On Jan 31, 2007, at 11:31 PM, Malcolm Edgar wrote:
> My thinking on design would be to keep it a simple (80/20 rule
> solution), in which I think a simple comment attribute to the mapping
> XML elements.
We can treat comments and properties as two separate features .... or
not? They share these characteristics though - (a) the data is
arbitrary and not linked to any Cayenne functions (except for reverse-
engineering DB comments); (b) they may optionally be excluded from
runtime; (c) users want both of them :-)
> In an XML attribute we have to take care encoding the
> value.
Just sticking it in a CDATA section should take care of it.

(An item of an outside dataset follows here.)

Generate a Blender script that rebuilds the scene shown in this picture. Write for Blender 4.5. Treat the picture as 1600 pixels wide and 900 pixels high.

> With a simple optional attribute, I would think it would be a pretty
> safe bet that there would not be any performance impact on the initial
> startup time. I think we are also talking about a trivial amount of
> memory.
We are talking about BLOBS of text. Consider people using this for
javadocs, with each attribute having a 100 char comment field. For
the model of 50 entities with 20 attributes each, we have (50 +
50*20) * 100 = 102K. Not crucial, but still keeping this stuff around
in runtime seems wrong. Those things add up over time, resulting in
framework becoming heavier with every new release.
I wouldn't mind storing the data in the main XML file, as the parser
can skip it in runtime. So how about a simple solution - a single
parameter passed to Configuration on load that includes or excludes
optional metadata - no lazy loading hassle, still gives lots of
flexibility (cgen will include it, runtime will exclude it by default).